Exercise: Your job is to return the lines between the line holding "Model this scene" and the line holding "1.8373)) @ R3.to_4x4()", inclusive, exactly and with no pictures.

Material provided:
>> BEGIN
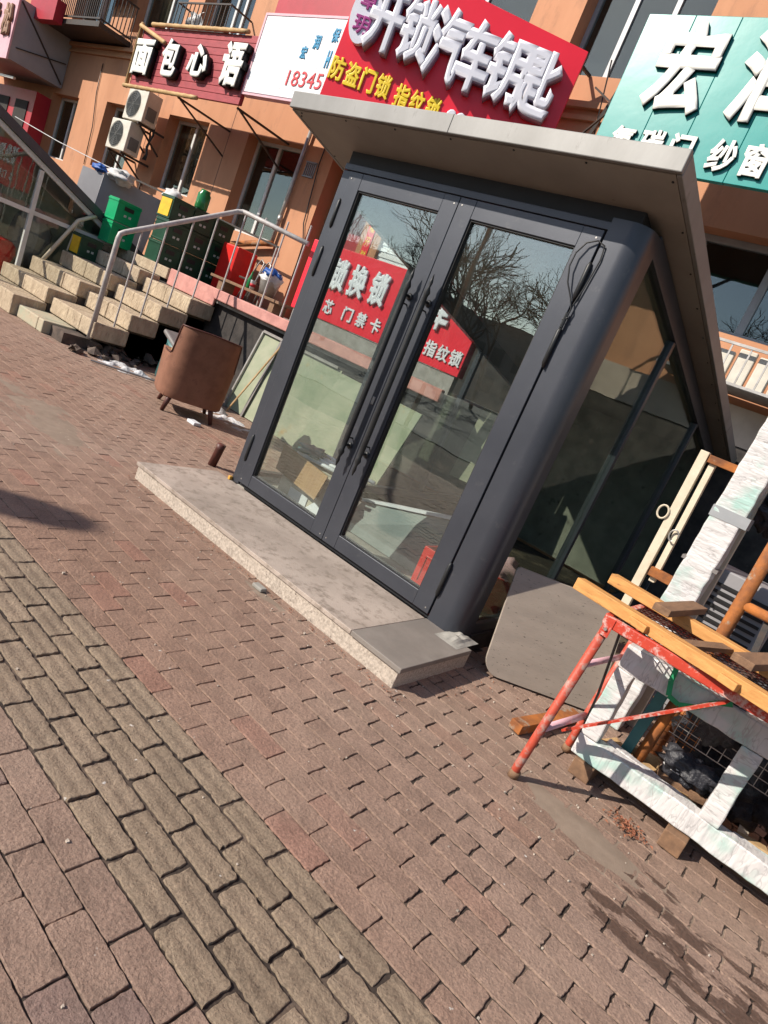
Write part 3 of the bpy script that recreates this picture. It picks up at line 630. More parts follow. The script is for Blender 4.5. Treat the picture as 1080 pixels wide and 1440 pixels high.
>> END
>> BEGIN
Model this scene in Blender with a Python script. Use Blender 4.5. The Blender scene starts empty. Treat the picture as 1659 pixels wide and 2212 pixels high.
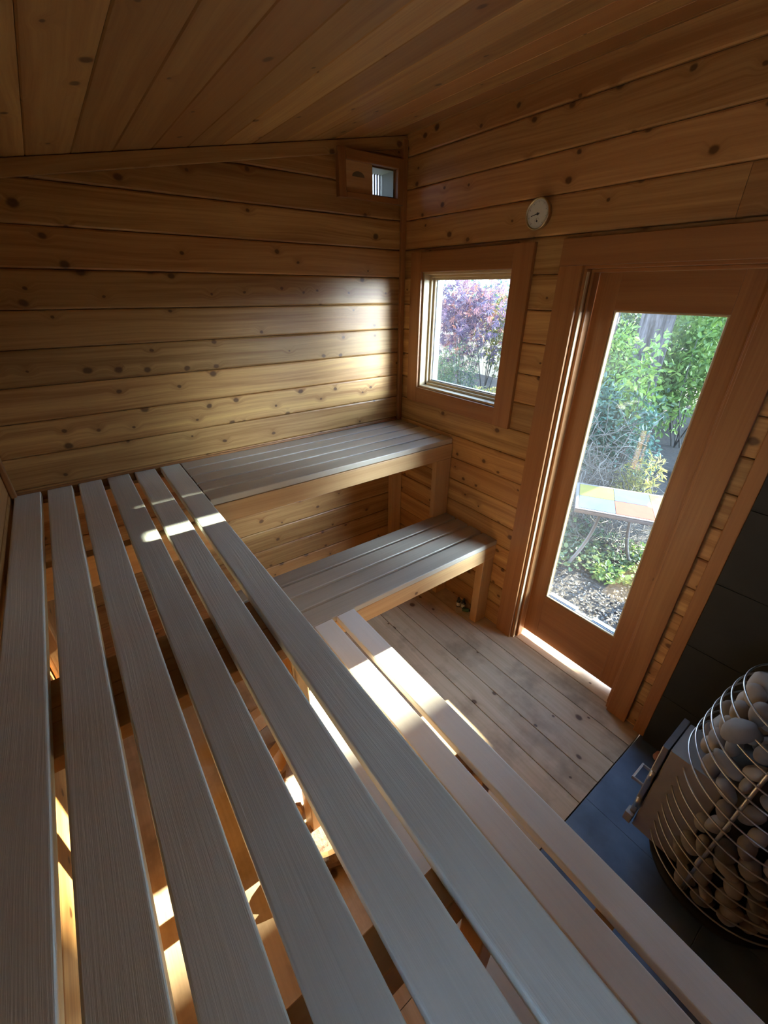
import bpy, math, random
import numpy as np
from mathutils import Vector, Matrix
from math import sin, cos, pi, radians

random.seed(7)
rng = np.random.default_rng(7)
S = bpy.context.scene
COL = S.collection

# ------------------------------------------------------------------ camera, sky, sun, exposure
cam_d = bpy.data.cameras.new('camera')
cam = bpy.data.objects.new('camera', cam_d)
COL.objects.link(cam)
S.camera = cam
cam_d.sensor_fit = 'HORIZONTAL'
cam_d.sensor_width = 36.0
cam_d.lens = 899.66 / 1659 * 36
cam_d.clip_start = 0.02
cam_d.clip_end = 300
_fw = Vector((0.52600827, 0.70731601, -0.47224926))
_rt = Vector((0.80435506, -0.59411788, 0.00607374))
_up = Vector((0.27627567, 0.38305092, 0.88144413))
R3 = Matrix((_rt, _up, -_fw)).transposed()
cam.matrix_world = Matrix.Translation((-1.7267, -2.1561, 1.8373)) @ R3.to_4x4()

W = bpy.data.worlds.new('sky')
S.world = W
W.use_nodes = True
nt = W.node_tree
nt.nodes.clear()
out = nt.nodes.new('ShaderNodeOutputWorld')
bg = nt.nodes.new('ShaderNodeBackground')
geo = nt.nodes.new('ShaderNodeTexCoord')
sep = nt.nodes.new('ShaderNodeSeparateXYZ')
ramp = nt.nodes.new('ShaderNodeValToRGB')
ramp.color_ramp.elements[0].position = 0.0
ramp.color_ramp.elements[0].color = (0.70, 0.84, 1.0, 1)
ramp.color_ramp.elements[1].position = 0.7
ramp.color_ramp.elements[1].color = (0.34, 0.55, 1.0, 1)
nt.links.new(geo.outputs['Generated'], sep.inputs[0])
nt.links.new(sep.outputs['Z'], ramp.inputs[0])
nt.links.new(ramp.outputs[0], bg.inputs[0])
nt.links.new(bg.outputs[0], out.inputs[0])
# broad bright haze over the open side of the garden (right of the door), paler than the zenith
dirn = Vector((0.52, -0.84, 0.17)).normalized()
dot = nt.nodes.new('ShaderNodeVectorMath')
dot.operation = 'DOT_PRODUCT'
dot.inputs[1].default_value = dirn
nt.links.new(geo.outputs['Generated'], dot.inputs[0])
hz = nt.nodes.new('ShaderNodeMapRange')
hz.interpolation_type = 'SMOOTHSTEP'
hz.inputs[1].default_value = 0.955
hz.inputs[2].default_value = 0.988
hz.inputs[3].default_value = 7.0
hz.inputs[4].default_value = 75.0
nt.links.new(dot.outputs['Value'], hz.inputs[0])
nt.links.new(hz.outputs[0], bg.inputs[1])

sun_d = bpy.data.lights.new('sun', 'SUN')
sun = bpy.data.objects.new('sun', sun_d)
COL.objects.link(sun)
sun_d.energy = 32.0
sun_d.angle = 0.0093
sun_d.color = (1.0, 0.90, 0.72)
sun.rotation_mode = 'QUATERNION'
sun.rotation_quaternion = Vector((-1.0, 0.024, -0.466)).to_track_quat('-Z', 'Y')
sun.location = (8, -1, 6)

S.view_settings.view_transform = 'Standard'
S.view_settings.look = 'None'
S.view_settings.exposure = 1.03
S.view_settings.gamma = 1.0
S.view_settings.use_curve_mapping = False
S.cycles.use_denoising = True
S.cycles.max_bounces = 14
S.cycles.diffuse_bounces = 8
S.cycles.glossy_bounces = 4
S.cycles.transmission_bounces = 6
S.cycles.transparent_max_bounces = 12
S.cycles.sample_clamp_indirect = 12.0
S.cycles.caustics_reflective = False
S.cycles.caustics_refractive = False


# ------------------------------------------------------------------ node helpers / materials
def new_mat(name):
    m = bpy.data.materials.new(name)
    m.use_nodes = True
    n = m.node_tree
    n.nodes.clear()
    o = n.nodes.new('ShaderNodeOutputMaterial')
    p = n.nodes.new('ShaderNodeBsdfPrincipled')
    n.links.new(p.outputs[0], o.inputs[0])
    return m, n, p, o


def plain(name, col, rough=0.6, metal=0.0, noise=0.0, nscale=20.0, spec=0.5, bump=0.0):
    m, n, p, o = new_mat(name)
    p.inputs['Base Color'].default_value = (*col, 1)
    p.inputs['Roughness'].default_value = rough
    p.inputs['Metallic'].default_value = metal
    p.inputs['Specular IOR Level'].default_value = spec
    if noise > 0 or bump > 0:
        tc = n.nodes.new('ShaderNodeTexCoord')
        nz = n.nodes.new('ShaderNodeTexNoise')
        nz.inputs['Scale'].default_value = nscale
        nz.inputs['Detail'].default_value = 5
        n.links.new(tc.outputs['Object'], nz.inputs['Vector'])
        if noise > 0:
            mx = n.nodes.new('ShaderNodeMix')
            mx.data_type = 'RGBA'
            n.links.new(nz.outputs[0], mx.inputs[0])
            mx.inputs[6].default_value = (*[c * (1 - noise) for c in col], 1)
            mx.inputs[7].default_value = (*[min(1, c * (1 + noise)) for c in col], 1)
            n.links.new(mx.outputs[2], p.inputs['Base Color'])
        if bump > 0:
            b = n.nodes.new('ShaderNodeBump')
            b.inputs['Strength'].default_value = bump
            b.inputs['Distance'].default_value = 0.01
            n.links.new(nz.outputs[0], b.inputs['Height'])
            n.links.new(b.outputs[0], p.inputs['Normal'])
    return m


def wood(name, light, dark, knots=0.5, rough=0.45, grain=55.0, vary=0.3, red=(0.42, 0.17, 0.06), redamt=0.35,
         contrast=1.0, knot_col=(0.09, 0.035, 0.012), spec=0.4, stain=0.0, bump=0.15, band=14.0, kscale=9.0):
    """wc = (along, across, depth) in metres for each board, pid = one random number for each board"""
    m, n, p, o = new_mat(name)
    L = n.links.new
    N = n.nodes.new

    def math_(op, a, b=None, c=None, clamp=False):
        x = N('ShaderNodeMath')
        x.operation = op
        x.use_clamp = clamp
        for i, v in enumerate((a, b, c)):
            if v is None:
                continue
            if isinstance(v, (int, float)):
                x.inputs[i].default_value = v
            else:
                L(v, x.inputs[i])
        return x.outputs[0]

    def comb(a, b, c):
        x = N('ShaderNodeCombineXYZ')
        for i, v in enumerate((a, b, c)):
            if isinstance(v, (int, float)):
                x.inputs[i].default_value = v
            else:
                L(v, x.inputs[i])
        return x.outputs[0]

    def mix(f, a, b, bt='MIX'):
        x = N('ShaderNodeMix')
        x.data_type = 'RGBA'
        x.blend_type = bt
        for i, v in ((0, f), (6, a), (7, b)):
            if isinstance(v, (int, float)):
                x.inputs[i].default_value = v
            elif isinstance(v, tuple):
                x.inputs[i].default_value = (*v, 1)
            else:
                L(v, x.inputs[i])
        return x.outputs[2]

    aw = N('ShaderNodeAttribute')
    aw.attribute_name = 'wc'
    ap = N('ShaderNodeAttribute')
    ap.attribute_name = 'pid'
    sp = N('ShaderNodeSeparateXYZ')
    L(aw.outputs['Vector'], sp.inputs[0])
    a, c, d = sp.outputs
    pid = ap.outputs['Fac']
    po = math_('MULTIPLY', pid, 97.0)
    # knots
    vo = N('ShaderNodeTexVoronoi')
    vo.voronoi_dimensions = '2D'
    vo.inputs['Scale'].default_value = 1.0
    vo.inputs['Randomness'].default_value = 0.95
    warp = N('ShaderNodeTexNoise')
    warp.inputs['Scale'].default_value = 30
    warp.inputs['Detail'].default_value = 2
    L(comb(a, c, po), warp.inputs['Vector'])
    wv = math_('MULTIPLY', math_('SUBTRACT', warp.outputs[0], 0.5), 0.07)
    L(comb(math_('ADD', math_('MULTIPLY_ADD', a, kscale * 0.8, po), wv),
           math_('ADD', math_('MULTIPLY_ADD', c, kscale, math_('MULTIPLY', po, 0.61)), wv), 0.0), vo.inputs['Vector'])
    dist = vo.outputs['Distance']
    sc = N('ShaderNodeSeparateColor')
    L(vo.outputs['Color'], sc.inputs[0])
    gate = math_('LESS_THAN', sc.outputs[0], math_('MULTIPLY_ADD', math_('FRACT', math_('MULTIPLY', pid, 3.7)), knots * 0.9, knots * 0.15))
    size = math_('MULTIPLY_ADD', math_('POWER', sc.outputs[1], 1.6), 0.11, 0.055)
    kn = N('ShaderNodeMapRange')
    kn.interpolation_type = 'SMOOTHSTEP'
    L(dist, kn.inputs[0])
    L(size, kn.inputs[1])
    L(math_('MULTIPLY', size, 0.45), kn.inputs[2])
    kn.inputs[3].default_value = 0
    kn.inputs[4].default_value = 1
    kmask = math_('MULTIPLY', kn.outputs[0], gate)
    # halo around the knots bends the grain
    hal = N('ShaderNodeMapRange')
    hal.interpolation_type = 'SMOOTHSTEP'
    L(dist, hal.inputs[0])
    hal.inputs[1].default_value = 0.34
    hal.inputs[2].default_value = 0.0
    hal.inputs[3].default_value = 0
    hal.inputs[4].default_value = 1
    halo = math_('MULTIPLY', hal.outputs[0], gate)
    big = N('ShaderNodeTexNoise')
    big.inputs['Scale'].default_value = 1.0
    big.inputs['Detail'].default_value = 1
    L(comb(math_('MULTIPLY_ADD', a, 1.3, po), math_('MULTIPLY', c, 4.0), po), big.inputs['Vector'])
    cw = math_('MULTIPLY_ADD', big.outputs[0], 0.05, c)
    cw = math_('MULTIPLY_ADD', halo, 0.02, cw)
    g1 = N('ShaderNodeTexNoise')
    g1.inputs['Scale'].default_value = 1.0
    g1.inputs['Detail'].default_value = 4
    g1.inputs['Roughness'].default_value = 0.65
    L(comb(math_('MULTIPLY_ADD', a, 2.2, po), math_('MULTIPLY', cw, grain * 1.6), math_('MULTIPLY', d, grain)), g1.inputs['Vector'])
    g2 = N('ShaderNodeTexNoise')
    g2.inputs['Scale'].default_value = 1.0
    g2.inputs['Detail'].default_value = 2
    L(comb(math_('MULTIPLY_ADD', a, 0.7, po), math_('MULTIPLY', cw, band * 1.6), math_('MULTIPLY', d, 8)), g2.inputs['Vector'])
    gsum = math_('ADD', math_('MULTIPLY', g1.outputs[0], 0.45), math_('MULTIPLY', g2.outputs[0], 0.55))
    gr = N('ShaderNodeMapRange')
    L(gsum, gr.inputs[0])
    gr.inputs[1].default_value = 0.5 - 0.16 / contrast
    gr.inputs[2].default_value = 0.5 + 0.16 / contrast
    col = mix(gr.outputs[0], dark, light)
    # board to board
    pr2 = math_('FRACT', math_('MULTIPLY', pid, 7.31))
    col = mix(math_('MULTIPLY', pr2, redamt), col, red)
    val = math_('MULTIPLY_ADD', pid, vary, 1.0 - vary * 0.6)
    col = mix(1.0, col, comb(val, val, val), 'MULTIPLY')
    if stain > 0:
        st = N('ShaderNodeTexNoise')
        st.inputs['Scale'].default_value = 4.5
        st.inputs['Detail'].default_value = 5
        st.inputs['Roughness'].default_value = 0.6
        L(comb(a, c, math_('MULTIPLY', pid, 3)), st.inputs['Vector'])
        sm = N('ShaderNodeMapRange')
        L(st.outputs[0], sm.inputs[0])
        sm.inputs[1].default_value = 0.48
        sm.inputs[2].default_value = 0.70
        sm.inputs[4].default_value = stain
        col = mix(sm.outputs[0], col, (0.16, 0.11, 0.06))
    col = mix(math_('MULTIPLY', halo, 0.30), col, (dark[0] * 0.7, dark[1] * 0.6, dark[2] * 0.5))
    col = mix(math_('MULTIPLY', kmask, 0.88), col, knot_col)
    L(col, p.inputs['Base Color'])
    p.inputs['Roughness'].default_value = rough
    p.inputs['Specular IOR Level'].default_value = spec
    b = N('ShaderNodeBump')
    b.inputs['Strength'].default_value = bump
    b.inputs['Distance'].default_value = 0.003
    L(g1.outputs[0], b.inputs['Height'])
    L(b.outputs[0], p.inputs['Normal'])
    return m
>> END
The solution:
Model this scene in Blender with a Python script. Use Blender 4.5. The Blender scene starts empty. Treat the picture as 1659 pixels wide and 2212 pixels high.
import bpy, math, random
import numpy as np
from mathutils import Vector, Matrix
from math import sin, cos, pi, radians

random.seed(7)
rng = np.random.default_rng(7)
S = bpy.context.scene
COL = S.collection

# ------------------------------------------------------------------ camera, sky, sun, exposure
cam_d = bpy.data.cameras.new('camera')
cam = bpy.data.objects.new('camera', cam_d)
COL.objects.link(cam)
S.camera = cam
cam_d.sensor_fit = 'HORIZONTAL'
cam_d.sensor_width = 36.0
cam_d.lens = 899.66 / 1659 * 36
cam_d.clip_start = 0.02
cam_d.clip_end = 300
_fw = Vector((0.52600827, 0.70731601, -0.47224926))
_rt = Vector((0.80435506, -0.59411788, 0.00607374))
_up = Vector((0.27627567, 0.38305092, 0.88144413))
R3 = Matrix((_rt, _up, -_fw)).transposed()
cam.matrix_world = Matrix.Translation((-1.7267, -2.1561, 1.8373)) @ R3.to_4x4()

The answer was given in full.